O que fazer com a herença deixada pelos regimes ditatoriais? A questão voltou a colocar-se, desta vez em Hamburgo, Alemanha, onde um antigo bunker nazi, que servia de proteção para milhares de alemães durante as ofensivas aéreas aliadas, será brevemente transformado num hotel de luxo.
A imponente estrutura semelhante a um castelo, com 75 metros de largura e 35 metros de altura, é também conhecida como “Hochbunker”, que se traduz em “bunker alto” e é um dos dos milhares de abrigos antiaéreos construídos em todo o país pelo Terceiro Reich. Foi projetado para abrigar cerca de 18.000 pessoas durante a 2ª guerra mundial. Depois do final do conflito, esteve quase para ser demolido, mas, de acordo com o site de turismo da cidade, a quantidade de explosivos necessários iria demolir também as habitações em seu redor. O espaço foi posteriormente utilizado por uma estação televisiva alemã e como espaço para eventos culturais. O hotel de 136 quartos, projetado pelo NH Hotel Group, será inaugurado em meados de 2021, e terá ainda um bar, um café e um restaurante. O plano é estendê-lo por cinco andares, semelhantes a pirâmides, com um luxuoso jardim no telhado capaz de oferecer uma vista panorâmica da cidade.
O desafio de integrar esses locais nas paisagens modernas é “como conciliar comemoração e consumo?”, disse ao jornal The Independent Thomas L. Doughton, professor na universidade de Holy Cross, em Massachusetts, que leva os alunos a visitas guiadas pelos locais do Holocausto em toda a Europa, como forma de explorar a “política da memória”. Thomas L. Doughton acrescentou ainda que cada vez mais turistas são atraídos pelo “turismo de terror”, contribuindo para aquilo que Doughton apelida de “gentrificação do terror”. O que preocupa algumas pessoas em Hamburgo, assim como noutros locais da Europa e no resto do mundo é “que o verdadeiro significado de alguns desses locais se desvaneça“. Segundo o site de turismo da cidade, até o final da 2ª guerra mundial, mais de mil bunkers foram construídos em Hamburgo, mais do que em qualquer outra cidade alemã. Hoje, cerca de 650 ainda estão intactos.

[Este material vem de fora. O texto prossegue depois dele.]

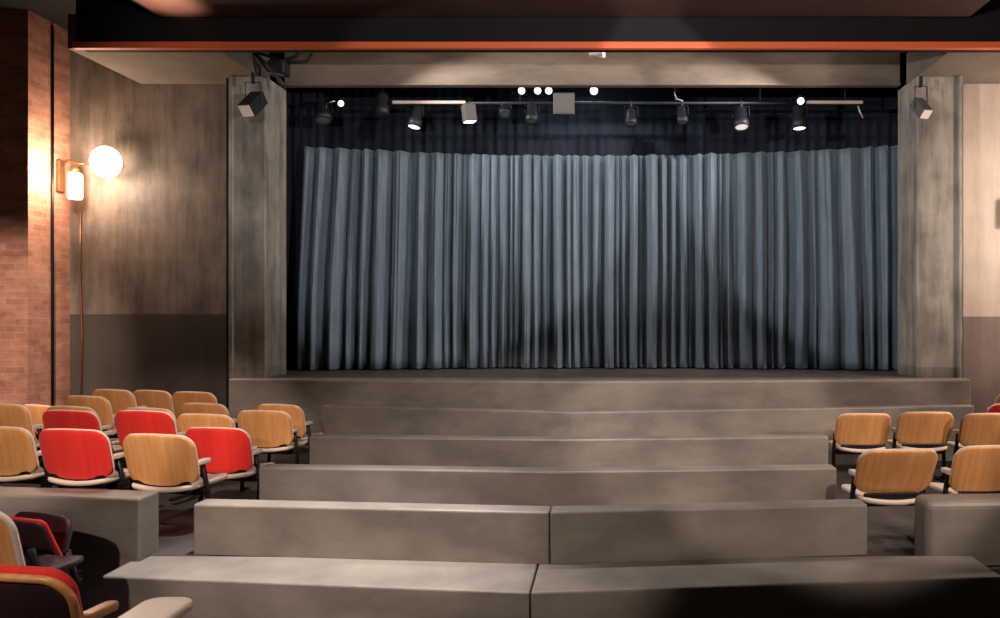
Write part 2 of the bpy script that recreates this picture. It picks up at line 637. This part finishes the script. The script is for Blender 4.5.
drape('backdrop_drape', -5.4, 4.9, 11.75, .78, 5.6, .16, .02, M['navy'], 'navy black drape hanging behind and above the blue curtain', 'drape')
drape('side_drape', -4.95, -4.2, 11.0, .78, 5.3, .12, .03, M['navy'], 'narrow navy black drape at the left edge of the curtain', 'drape')


# ------------------------------------------------------------------ chairs
TILT = math.radians(13)
BZ = .585          # height of backrest middle


def back_y(x, z):
    return .034 * (x / .285) ** 2


def make_chair(rear, pad, seat_m, arms=True, folded=False, rim=None, corner=.092, lift=0.0, padt=.018):
    root = empty('auditorium_chair', (0, 0, 0))
    ol = rrect(.585, .350, corner, 7, .026, .024, .02)
    mt = Matrix.Translation((0, .0, BZ)) @ Matrix.Rotation(TILT, 4, 'X')
    MB().shell(ol, .020, back_y).build('backrest', rear, root).matrix_local = mt
    ol2 = rrect(.589, .354, corner + .002, 7, .027, .022, .02, lift)
    MB().shell(ol2, padt, lambda x, z: back_y(x, z) + .010 + padt / 2).build('back_pad', pad, root).matrix_local = mt
    if rim:
        pts = [(x * 1.0, back_y(x, z) - .004, z) for x, z in rrect(.605, .370, corner + .008, 7, .027, .022, .02)]
        MB().tube(pts + pts[:1], .017, 8, cap=False).build('rim', rim, root).matrix_local = mt
    # seat shell, slightly dished, rear edge turned down
    seat = MB().shell(rrect(.52, .46, .07, 6, .01, .02, .04), .040, lambda x, y: .03 * (x / .25) ** 2 - .03 * math.cos(y * 6), up=True)
    so = seat.build('seat', seat_m, root, (0, .245, .372))
    if folded:
        so.location = (0, .13, .50)
        so.rotation_euler = (math.radians(76), 0, 0)
    br = MB().box((0, .055, .385), (.46, .03, .09), bevel=.008)
    br.build('back_bracket', M['metal'], root)
    MB().box((0, .2, .325), (.52, .07, .05), bevel=.01).box((0, .2, .345), (.26, .24, .02), bevel=.005).build('beam', M['metal'], root)
    for s in (-1, 1):
        x = .268 * s
        lg = MB().tube([(x, .17, .02), (x, .19, .32), (x, .13, .545)], .019, 10)
        lg.box((x, .19, .012), (.055, .36, .024), bevel=.008)
        lg.tube([(x, .17, .06), (x, .30, .02)], .012, 8)
        lg.tube([(x, .13, .45), (x * .94, .075, .54)], .014, 8)
        lg.build('leg', M['metal'], root)
        if arms:
            ao = rrect(.050, .15, .022, 6)
            MB().shell(ao, .034, lambda a, c: .008 * math.cos(c * 12), up=True).build('armrest', M['cream'], root, (x, .13, .555))
    return root


proto = {'wood': make_chair(M['wood'], M['cream'], M['cream']),
         'red': make_chair(M['red'], M['cream'], M['cream']),
         'plum': make_chair(M['plum'], M['red'], M['plum'], arms=False, folded=True, corner=.035, padt=.022),
         'rimmed': make_chair(M['plum'], M['red'], M['plum'], arms=False, rim=M['wood'], lift=.035, padt=.04),
         'cream': make_chair(M['wood'], M['cream'], M['cream'], arms=False, rim=M['cream'])}
for ch in proto['cream'].children:
    if ch.name.startswith('seat'):
        ch.data.materials[0] = M['plum']
used = set()


def chair(kind, px, d, yaw, label, group, zoff=0.0, tilt=0.0, X=None, z=None):
    r = proto[kind] if kind not in used else copy_tree(proto[kind])
    used.add(kind)
    x = (px - PX) * d / F if X is None else X
    r.location = (x, d, (fz(d + .2) + zoff) if z is None else z)
    r.rotation_euler = (0, 0, -math.radians(yaw))
    tag(r, label, 'chair', group)
    if tilt:
        for ch in r.children:
            if ch.name.split('.')[0] in ('backrest', 'back_pad'):
                ch.matrix_local = Matrix.Translation((0, 0, BZ)) @ Matrix.Rotation(TILT + math.radians(tilt), 4, 'X')
    return r
    return r


GL, GR, GF = 'chairs of the left seating block', 'chairs of the right seating block', 'chairs in front of the left parapet'
# nearest left row, behind the parapet
chair('wood', -3, 5.78, 8, 'wooden-backed chair at the left frame edge, behind the parapet', GL)
chair('red', 72, 5.62, 8, 'red-backed chair just behind the parapet, left of the wooden one at its end', GL)
chair('wood', 157, 5.48, 9, 'large pale wooden-backed chair at the end of the parapet with a cream armrest', GL, zoff=-0.02)
# second row
chair('wood', 0, 6.72, 10, 'wooden-backed chair at the left frame edge, second row from the parapet', GL, zoff=0.09)
chair('red', 69, 6.72, 10, 'red-backed chair whose lower half hides behind another red chair', GL, zoff=.03)
chair('red', 143, 6.50, 10, 'red-backed chair directly behind the large pale wooden one', GL, zoff=.05)
chair('red', 216, 6.20, 8, 'red-backed aisle chair beside the low wall, right of the large wooden chair', GL, zoff=-0.06)
# third row
chair('wood', 70, 7.32, 12, 'wooden-backed chair peeking over the top of the left red chair near the brick pier', GL, zoff=.01)
chair('wood', 147, 7.25, 12, 'wooden-backed chair peeking over the middle red chair', GL)
chair('wood', 204, 6.98, 8, 'wooden-backed chair showing only its top above the red aisle chair', GL, zoff=-.03)
chair('wood', 263, 7.70, 6, 'wooden-backed chair alone beside the aisle with its cream armrest', GL, zoff=-0.07)
# fourth row and beyond
chair('wood', 86, 7.95, 14, 'wooden-backed chair just right of the one at the foot of the brick pier', GL, zoff=.06)
chair('wood', 203, 8.30, 10, 'wooden-backed chair in a column of three, middle one below the wall', GL, zoff=-0.05)
chair('wood', 112, 8.62, 14, 'wooden-backed chair farthest back on the left, below the wall lamp', GL, zoff=.08)
chair('wood', 151, 9.30, 14, 'wooden-backed chair farthest back, middle one of three along the wall', GL, zoff=0.02)
chair('wood', 193, 8.92, 10, 'wooden-backed chair farthest back, rightmost of three along the wall', GL, zoff=0.03)
chair('wood', 279, 8.28, 14, 'wooden-backed chair nearest the stage, half behind the lone aisle chair', GL, zoff=-0.06)
chair('wood', 38, 8.65, 20, 'wooden-backed chair peeking up at the foot of the brick pier', GL, zoff=-0.10)
# right block
chair('wood', 898, 5.42, -4, 'wooden-backed chair at the end of the right front row, above the rounded parapet', GR, zoff=-.10, tilt=14)
chair('wood', 993, 5.45, -6, 'wooden-backed chair cut by the right frame edge, directly behind the rounded parapet', GR, zoff=-.09, tilt=6)
chair('wood', 864, 7.98, 0, 'wooden-backed chair at the aisle end of the far right row', GR, zoff=-.12, tilt=8)
chair('wood', 926, 7.84, 0, 'wooden-backed chair in the middle of the far right row', GR, zoff=-.09, tilt=8)
chair('wood', 990, 7.70, 0, 'wooden-backed chair at the right frame edge of the far right row', GR, zoff=-.09, tilt=8)
chair('red', 1010, 8.75, -14, 'red-backed chair peeping in at the right frame edge', GR, zoff=-.09)
chair('wood', 1019, 9.2, -6, 'wooden-backed chair corner at the right frame edge behind the red one', GR, zoff=0.0)
# front left, lower terrace
chair('plum', 14, 4.46, 20, 'dark plum-backed chair with a red front edge standing before the parapet', GF, z=-.345, tilt=10)
q = chair('rimmed', 2, 2.92, 8, 'chair with a wooden rim and red cushion at the bottom left corner', GF, z=-.165)
for sx in (-1, 1):
    MB().shell(rrect(.055, .17, .024, 6), .034, lambda a, c: .010 * math.cos(c * 9) - .02 * c, up=True).build('armrest', M['wood'], q, (.285 * sx, .15, .585))
chair('cream', -34, 3.90, 14, 'cream-rimmed chair mostly cut off by the left frame edge', GF, z=-.165)
t = chair('cream', 0, 1.85, 0, 'chair whose wide cream armrest alone shows at the bottom edge', GF, X=-1.68, z=.05)
MB().shell(rrect(.15, .42, .05, 6), .036, lambda a, c: .006 * math.cos(c * 8), up=True).build('armrest', M['cream'], t, (.285, .35, .662))

# ------------------------------------------------------------------ wall lamps at the left
def sphere_prof(r, n=14):
    return [(r * math.sin(PI * k / n), -r * math.cos(PI * k / n)) for k in range(n + 1)]

p = at(106, 162, 9.80)
g = empty('globe_lamp', p, 0, 'glowing round globe lamp on the wall left of the stage', 'wall lamp')
MB().lathe(sphere_prof(.205), 28).xform(Matrix.Diagonal((.86, .9, 1, 1))).build('globe', M['globe'], g)
MB().lathe([(0, 0), (.09, 0), (.09, .03), (.05, .05), (.05, .12), (0, .12)], 20, Matrix.Translation((0, .20, 0)) @ Matrix.Rotation(PI / 2, 4, 'X')).build('mount', M['brass'], g)

p = Vector((-7.2, 9.80, EYE - (180 - PY) * 9.8 / F))
g = empty('wall_sconce', p, 0, 'small sconce with a glowing cylinder shade on the brick pier', 'wall lamp')
MB().box((.02, 0, .05), (.04, .12, .42), bevel=.012).build('backplate', M['brass'], g)
MB().tube([(.03, 0, .18), (.12, 0, .26), (.24, 0, .22), (.36, 0, .21)], .014, 8).build('arm', M['brass'], g)
MB().lathe([(0, -.22), (.075, -.22), (.085, -.20), (.085, .10), (.07, .12), (0, .12)], 20, Matrix.Translation((.21, 0, -.03))).build('shade', M['shade'], g)
MB().lathe([(0, .12), (.06, .12), (.04, .20), (0, .21)], 16, Matrix.Translation((.21, 0, -.03))).build('cap', M['brass'], g)

b = MB().tube([(-7.18, 9.66, -.1), (-7.18, 9.66, 5.3)], .018, 8)
tag(b.build('conduit', M['metal']), 'thin dark conduit running up the side of the brick pier', 'pipe')
b = MB().tube([(-7.04, 9.97, 2.95), (-7.05, 9.975, 2.2), (-7.02, 9.975, 1.3), (-7.05, 9.975, -.16)], .012, 6)
tag(b.build('cable', M['brass']), 'thin cable running down the left wall beside the brick pier', 'cable')
b = MB().box((-4.925, 9.82, 2.2), (.045, .30, 4.86))
tag(b.build('gap_strip', M['metal']), 'black vertical strip between the left wall and the left grey pier', 'strip')
b = MB().box((4.62, 9.97, 2.3), (.07, .05, 4.7))
tag(b.build('gap_strip', M['metal']), 'black vertical strip between the right grey pier and the warm wall', 'strip')

p = Vector((5.43, 9.98, EYE + 1.36))
g = empty('wall_sconce', p, 0, 'sconce on the right wall just at the frame edge', 'wall lamp')
MB().box((0, -.02, .05), (.12, .04, .42), bevel=.012).build('backplate', M['brass'], g)
MB().tube([(0, -.03, .18), (0, -.15, .24), (0, -.24, .2)], .014, 8).build('arm', M['brass'], g)
MB().lathe([(0, -.22), (.075, -.22), (.085, -.20), (.085, .10), (.07, .12), (0, .12)], 20, Matrix.Translation((0, -.21, -.03))).build('shade', M['brass'], g)

# ------------------------------------------------------------------ stage lighting
DL = 10.52
GS = 'spotlights on the bar above the stage'
zb = EYE - (103 - PY) * DL / F
bar = MB().tube([(-4.3, DL, zb), (3.85, DL, zb)], .022, 10)
lb = empty('lighting_bar', (0, DL, zb), 0, 'long black lighting bar across the top of the stage opening', 'bar')
MB().tube([(-4.3, 0, 0), (3.85, 0, 0)], .022, 10).build('pipe', M['fixture'], lb)
for x0, x1 in (((393 - PX) * DL / F, (466 - PX) * DL / F), ((806 - PX) * DL / F, (862 - PX) * DL / F)):
    MB().box(((x0 + x1) / 2, -.03, 0), (x1 - x0, .035, .045), bevel=.006).build('rail', M['bar'], lb)
for px in (383, 520, 675, 760, 845):
    x = (px - PX) * DL / F
    MB().tube([(x, 0, 0), (x, 0, .5)], .010, 6).build('hanger', M['fixture'], lb)
bar.bm.free()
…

Em Portugal, foram vários os casos em que privados investiram em locais onde antes foram cenário de prisão, interrogatório ou tortura. O mais polémico esteve relacionado com a antiga sede da PIDE/DGS. O edifício de cinco andares na Rua António Maria Cardoso em Lisboa, alugado na altura à Casa de Bragança e onde estava escrita a frase de Salazar “havemos de chorar os mortos se os vivos o não merecerem”, é hoje um condomínio de luxo. O movimento “Não Apaguem a Memória” tem procurado preservar a memória do local. Chegou a negociar com o dono da obra, com a intermediação da Câmara de Lisboa, a instalação de um núcleo museológico dentro do edifício, mas sem sucesso.